A separate program applied similar intensive monitoring and zero-tolerance elements but without treatment and in nonphysicians. South Dakota's “24/7 Sobriety Project” required people convicted of driving while intoxicated or driving under the influence of alcohol to undergo 4 months of frequent testing. Any positive result or a missed test resulted in an immediate short-term stay in jail, usually for a few days. Testing initially required participants to come to a sheriff's office at 7 a.m. and 7 p.m. for alcohol breath tests, but the program later offered the alternatives of wearing an alcohol-monitoring ankle bracelet, frequent urinalysis, or wearing drug patches that collect sweat samples for drug testing.

From 2005 to 2009, 67% of 11,956 participants who underwent twice-daily breath tests never failed a test, and 17% failed only once, according to an unpublished analysis by Dr. DuPont and his associates. Among 1,383 participants who wore ankle bracelets, 75% had no violations. The program did 415 tests of patches from 45 participants, and 94% of tests were passes. The 1,261 participants who took 17,730 urine tests passed 98% of the time.

Dr. DuPont said the “quite remarkable” results probably were tied to intensive monitoring plus swift and certain consequences that were serious but not severe. He acknowledged, however, that monitoring was short term and that the program did not cover drugs of abuse.

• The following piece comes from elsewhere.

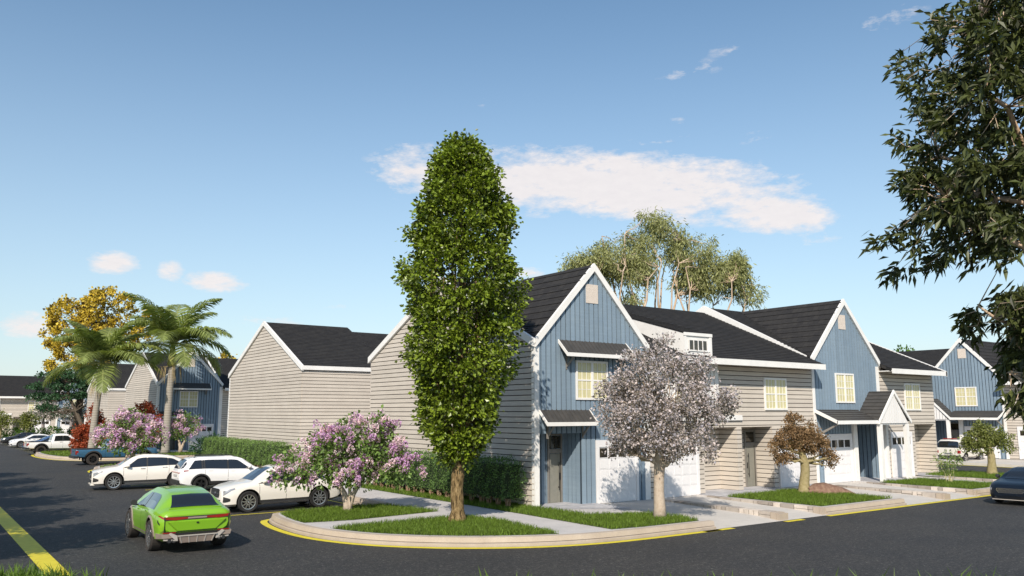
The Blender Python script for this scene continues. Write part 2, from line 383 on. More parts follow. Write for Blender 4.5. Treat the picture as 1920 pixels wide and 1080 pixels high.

Another model is being tried in Hawaii's Opportunity Probation with Enforcement (HOPE) program, which enrolls people on probation for the most serious drug problems or crimes (such as murder or rape) regardless of substance abuse.

In that program, participants undergo random drug testing for up to 6 years and are offered a treatment option. Noncompliance will result in immediate, short-term jail stays, usually within 72 hours of the offense, and possible mandatory inpatient or residential treatment.